======== Dataset excerpt ========

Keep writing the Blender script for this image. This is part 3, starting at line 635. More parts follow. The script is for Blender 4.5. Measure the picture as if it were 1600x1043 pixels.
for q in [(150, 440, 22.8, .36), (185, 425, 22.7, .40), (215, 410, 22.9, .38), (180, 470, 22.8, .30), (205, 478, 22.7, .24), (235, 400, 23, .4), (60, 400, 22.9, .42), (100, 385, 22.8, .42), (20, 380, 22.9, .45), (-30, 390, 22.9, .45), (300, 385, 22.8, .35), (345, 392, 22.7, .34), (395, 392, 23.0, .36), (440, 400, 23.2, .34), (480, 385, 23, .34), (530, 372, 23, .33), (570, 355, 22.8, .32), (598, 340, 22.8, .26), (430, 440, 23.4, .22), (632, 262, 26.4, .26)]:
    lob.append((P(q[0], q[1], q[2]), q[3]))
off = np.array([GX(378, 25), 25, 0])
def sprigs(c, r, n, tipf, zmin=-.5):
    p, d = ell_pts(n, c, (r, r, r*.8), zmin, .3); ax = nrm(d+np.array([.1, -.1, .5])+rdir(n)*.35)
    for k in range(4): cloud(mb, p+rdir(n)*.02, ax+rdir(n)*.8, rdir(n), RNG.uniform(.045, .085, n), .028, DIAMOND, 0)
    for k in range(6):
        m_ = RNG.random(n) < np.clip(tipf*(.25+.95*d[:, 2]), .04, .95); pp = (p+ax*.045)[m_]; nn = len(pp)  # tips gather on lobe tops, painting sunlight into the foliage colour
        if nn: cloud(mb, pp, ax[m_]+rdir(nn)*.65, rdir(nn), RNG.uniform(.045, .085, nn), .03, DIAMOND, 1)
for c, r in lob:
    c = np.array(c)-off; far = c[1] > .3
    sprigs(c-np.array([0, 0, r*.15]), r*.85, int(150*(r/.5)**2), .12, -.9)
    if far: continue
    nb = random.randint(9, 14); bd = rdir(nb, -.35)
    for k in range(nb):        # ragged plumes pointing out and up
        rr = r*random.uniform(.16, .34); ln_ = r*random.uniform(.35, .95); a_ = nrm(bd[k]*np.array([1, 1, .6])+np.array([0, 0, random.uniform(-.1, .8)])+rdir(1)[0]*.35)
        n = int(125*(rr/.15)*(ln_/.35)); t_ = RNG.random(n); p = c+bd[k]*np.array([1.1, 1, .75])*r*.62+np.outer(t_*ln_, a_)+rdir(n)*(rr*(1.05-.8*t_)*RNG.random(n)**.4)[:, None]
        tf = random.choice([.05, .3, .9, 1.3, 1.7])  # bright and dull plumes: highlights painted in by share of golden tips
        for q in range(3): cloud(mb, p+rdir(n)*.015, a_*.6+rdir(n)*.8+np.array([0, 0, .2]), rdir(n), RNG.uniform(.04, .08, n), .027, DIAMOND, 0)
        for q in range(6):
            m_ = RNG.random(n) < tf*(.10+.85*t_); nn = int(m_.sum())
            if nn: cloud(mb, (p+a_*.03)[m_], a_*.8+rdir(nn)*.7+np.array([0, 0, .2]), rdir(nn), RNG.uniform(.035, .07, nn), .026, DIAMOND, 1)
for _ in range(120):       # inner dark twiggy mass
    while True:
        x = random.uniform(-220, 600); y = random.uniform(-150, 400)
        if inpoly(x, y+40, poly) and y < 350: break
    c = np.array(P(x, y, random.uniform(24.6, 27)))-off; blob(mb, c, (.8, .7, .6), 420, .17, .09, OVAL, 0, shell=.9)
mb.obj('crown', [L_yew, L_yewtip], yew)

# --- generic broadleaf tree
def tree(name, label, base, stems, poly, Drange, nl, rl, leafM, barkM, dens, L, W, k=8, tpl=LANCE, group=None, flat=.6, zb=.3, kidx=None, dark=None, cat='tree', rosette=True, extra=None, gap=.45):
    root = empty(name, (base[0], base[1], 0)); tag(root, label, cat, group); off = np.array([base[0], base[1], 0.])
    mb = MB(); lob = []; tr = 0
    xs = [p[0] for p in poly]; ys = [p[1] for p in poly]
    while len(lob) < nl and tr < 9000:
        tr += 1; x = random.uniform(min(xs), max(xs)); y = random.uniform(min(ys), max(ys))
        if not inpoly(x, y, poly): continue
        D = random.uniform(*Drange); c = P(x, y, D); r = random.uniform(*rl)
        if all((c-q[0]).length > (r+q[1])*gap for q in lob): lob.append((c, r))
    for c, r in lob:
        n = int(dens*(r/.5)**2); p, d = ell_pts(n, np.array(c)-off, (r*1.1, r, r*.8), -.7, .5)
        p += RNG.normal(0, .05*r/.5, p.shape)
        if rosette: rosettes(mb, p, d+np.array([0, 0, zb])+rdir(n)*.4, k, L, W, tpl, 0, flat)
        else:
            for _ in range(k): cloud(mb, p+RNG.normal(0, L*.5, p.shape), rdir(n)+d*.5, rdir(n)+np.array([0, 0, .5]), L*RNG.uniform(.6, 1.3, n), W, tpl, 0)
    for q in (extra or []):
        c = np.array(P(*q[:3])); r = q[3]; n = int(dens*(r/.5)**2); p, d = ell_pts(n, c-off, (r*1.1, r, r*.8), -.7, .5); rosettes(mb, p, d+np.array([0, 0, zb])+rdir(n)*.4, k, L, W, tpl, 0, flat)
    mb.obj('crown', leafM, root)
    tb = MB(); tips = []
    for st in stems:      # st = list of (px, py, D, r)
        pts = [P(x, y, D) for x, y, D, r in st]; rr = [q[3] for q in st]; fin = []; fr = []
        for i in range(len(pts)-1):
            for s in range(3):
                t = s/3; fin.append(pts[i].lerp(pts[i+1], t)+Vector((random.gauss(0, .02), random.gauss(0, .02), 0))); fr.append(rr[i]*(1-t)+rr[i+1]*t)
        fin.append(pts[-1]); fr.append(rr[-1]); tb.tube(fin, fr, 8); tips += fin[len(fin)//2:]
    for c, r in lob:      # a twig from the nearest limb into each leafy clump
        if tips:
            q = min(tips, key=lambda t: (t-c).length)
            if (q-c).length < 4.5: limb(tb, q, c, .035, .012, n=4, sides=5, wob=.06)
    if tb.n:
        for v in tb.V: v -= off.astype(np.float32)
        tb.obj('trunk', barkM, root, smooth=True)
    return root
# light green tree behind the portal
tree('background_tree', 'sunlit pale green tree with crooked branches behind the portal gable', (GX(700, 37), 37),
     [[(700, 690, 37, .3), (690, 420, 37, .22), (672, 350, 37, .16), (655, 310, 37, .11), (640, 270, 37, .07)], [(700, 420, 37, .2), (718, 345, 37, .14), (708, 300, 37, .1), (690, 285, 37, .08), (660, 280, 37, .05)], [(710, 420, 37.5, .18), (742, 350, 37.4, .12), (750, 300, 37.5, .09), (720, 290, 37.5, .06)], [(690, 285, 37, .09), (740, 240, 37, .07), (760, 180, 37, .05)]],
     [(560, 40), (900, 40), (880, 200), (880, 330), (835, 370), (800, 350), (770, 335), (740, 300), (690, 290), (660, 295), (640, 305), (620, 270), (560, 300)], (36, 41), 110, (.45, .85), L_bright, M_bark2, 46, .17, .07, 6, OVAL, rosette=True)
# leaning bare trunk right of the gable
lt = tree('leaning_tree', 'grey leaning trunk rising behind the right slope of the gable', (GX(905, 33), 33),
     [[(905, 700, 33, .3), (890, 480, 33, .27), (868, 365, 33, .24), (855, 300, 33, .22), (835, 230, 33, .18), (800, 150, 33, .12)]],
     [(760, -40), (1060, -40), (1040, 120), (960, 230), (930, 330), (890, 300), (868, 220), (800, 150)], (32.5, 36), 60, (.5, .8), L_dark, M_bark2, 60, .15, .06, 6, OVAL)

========

Retype the material in full, character for character.

**Task response:**
Keep writing the Blender script for this image. This is part 3, starting at line 635. More parts follow. The script is for Blender 4.5. Measure the picture as if it were 1600x1043 pixels.
for q in [(150, 440, 22.8, .36), (185, 425, 22.7, .40), (215, 410, 22.9, .38), (180, 470, 22.8, .30), (205, 478, 22.7, .24), (235, 400, 23, .4), (60, 400, 22.9, .42), (100, 385, 22.8, .42), (20, 380, 22.9, .45), (-30, 390, 22.9, .45), (300, 385, 22.8, .35), (345, 392, 22.7, .34), (395, 392, 23.0, .36), (440, 400, 23.2, .34), (480, 385, 23, .34), (530, 372, 23, .33), (570, 355, 22.8, .32), (598, 340, 22.8, .26), (430, 440, 23.4, .22), (632, 262, 26.4, .26)]:
    lob.append((P(q[0], q[1], q[2]), q[3]))
off = np.array([GX(378, 25), 25, 0])
def sprigs(c, r, n, tipf, zmin=-.5):
    p, d = ell_pts(n, c, (r, r, r*.8), zmin, .3); ax = nrm(d+np.array([.1, -.1, .5])+rdir(n)*.35)
    for k in range(4): cloud(mb, p+rdir(n)*.02, ax+rdir(n)*.8, rdir(n), RNG.uniform(.045, .085, n), .028, DIAMOND, 0)
    for k in range(6):
        m_ = RNG.random(n) < np.clip(tipf*(.25+.95*d[:, 2]), .04, .95); pp = (p+ax*.045)[m_]; nn = len(pp)  # tips gather on lobe tops, painting sunlight into the foliage colour
        if nn: cloud(mb, pp, ax[m_]+rdir(nn)*.65, rdir(nn), RNG.uniform(.045, .085, nn), .03, DIAMOND, 1)
for c, r in lob:
    c = np.array(c)-off; far = c[1] > .3
    sprigs(c-np.array([0, 0, r*.15]), r*.85, int(150*(r/.5)**2), .12, -.9)
    if far: continue
    nb = random.randint(9, 14); bd = rdir(nb, -.35)
    for k in range(nb):        # ragged plumes pointing out and up
        rr = r*random.uniform(.16, .34); ln_ = r*random.uniform(.35, .95); a_ = nrm(bd[k]*np.array([1, 1, .6])+np.array([0, 0, random.uniform(-.1, .8)])+rdir(1)[0]*.35)
        n = int(125*(rr/.15)*(ln_/.35)); t_ = RNG.random(n); p = c+bd[k]*np.array([1.1, 1, .75])*r*.62+np.outer(t_*ln_, a_)+rdir(n)*(rr*(1.05-.8*t_)*RNG.random(n)**.4)[:, None]
        tf = random.choice([.05, .3, .9, 1.3, 1.7])  # bright and dull plumes: highlights painted in by share of golden tips
        for q in range(3): cloud(mb, p+rdir(n)*.015, a_*.6+rdir(n)*.8+np.array([0, 0, .2]), rdir(n), RNG.uniform(.04, .08, n), .027, DIAMOND, 0)
        for q in range(6):
            m_ = RNG.random(n) < tf*(.10+.85*t_); nn = int(m_.sum())
            if nn: cloud(mb, (p+a_*.03)[m_], a_*.8+rdir(nn)*.7+np.array([0, 0, .2]), rdir(nn), RNG.uniform(.035, .07, nn), .026, DIAMOND, 1)
for _ in range(120):       # inner dark twiggy mass
    while True:
        x = random.uniform(-220, 600); y = random.uniform(-150, 400)
        if inpoly(x, y+40, poly) and y < 350: break
    c = np.array(P(x, y, random.uniform(24.6, 27)))-off; blob(mb, c, (.8, .7, .6), 420, .17, .09, OVAL, 0, shell=.9)
mb.obj('crown', [L_yew, L_yewtip], yew)

# --- generic broadleaf tree
def tree(name, label, base, stems, poly, Drange, nl, rl, leafM, barkM, dens, L, W, k=8, tpl=LANCE, group=None, flat=.6, zb=.3, kidx=None, dark=None, cat='tree', rosette=True, extra=None, gap=.45):
    root = empty(name, (base[0], base[1], 0)); tag(root, label, cat, group); off = np.array([base[0], base[1], 0.])
    mb = MB(); lob = []; tr = 0
    xs = [p[0] for p in poly]; ys = [p[1] for p in poly]
    while len(lob) < nl and tr < 9000:
        tr += 1; x = random.uniform(min(xs), max(xs)); y = random.uniform(min(ys), max(ys))
        if not inpoly(x, y, poly): continue
        D = random.uniform(*Drange); c = P(x, y, D); r = random.uniform(*rl)
        if all((c-q[0]).length > (r+q[1])*gap for q in lob): lob.append((c, r))
    for c, r in lob:
        n = int(dens*(r/.5)**2); p, d = ell_pts(n, np.array(c)-off, (r*1.1, r, r*.8), -.7, .5)
        p += RNG.normal(0, .05*r/.5, p.shape)
        if rosette: rosettes(mb, p, d+np.array([0, 0, zb])+rdir(n)*.4, k, L, W, tpl, 0, flat)
        else:
            for _ in range(k): cloud(mb, p+RNG.normal(0, L*.5, p.shape), rdir(n)+d*.5, rdir(n)+np.array([0, 0, .5]), L*RNG.uniform(.6, 1.3, n), W, tpl, 0)
    for q in (extra or []):
        c = np.array(P(*q[:3])); r = q[3]; n = int(dens*(r/.5)**2); p, d = ell_pts(n, c-off, (r*1.1, r, r*.8), -.7, .5); rosettes(mb, p, d+np.array([0, 0, zb])+rdir(n)*.4, k, L, W, tpl, 0, flat)
    mb.obj('crown', leafM, root)
    tb = MB(); tips = []
    for st in stems:      # st = list of (px, py, D, r)
        pts = [P(x, y, D) for x, y, D, r in st]; rr = [q[3] for q in st]; fin = []; fr = []
        for i in range(len(pts)-1):
            for s in range(3):
                t = s/3; fin.append(pts[i].lerp(pts[i+1], t)+Vector((random.gauss(0, .02), random.gauss(0, .02), 0))); fr.append(rr[i]*(1-t)+rr[i+1]*t)
        fin.append(pts[-1]); fr.append(rr[-1]); tb.tube(fin, fr, 8); tips += fin[len(fin)//2:]
    for c, r in lob:      # a twig from the nearest limb into each leafy clump
        if tips:
            q = min(tips, key=lambda t: (t-c).length)
            if (q-c).length < 4.5: limb(tb, q, c, .035, .012, n=4, sides=5, wob=.06)
    if tb.n:
        for v in tb.V: v -= off.astype(np.float32)
        tb.obj('trunk', barkM, root, smooth=True)
    return root
# light green tree behind the portal
tree('background_tree', 'sunlit pale green tree with crooked branches behind the portal gable', (GX(700, 37), 37),
     [[(700, 690, 37, .3), (690, 420, 37, .22), (672, 350, 37, .16), (655, 310, 37, .11), (640, 270, 37, .07)], [(700, 420, 37, .2), (718, 345, 37, .14), (708, 300, 37, .1), (690, 285, 37, .08), (660, 280, 37, .05)], [(710, 420, 37.5, .18), (742, 350, 37.4, .12), (750, 300, 37.5, .09), (720, 290, 37.5, .06)], [(690, 285, 37, .09), (740, 240, 37, .07), (760, 180, 37, .05)]],
     [(560, 40), (900, 40), (880, 200), (880, 330), (835, 370), (800, 350), (770, 335), (740, 300), (690, 290), (660, 295), (640, 305), (620, 270), (560, 300)], (36, 41), 110, (.45, .85), L_bright, M_bark2, 46, .17, .07, 6, OVAL, rosette=True)
# leaning bare trunk right of the gable
lt = tree('leaning_tree', 'grey leaning trunk rising behind the right slope of the gable', (GX(905, 33), 33),
     [[(905, 700, 33, .3), (890, 480, 33, .27), (868, 365, 33, .24), (855, 300, 33, .22), (835, 230, 33, .18), (800, 150, 33, .12)]],
     [(760, -40), (1060, -40), (1040, 120), (960, 230), (930, 330), (890, 300), (868, 220), (800, 150)], (32.5, 36), 60, (.5, .8), L_dark, M_bark2, 60, .15, .06, 6, OVAL)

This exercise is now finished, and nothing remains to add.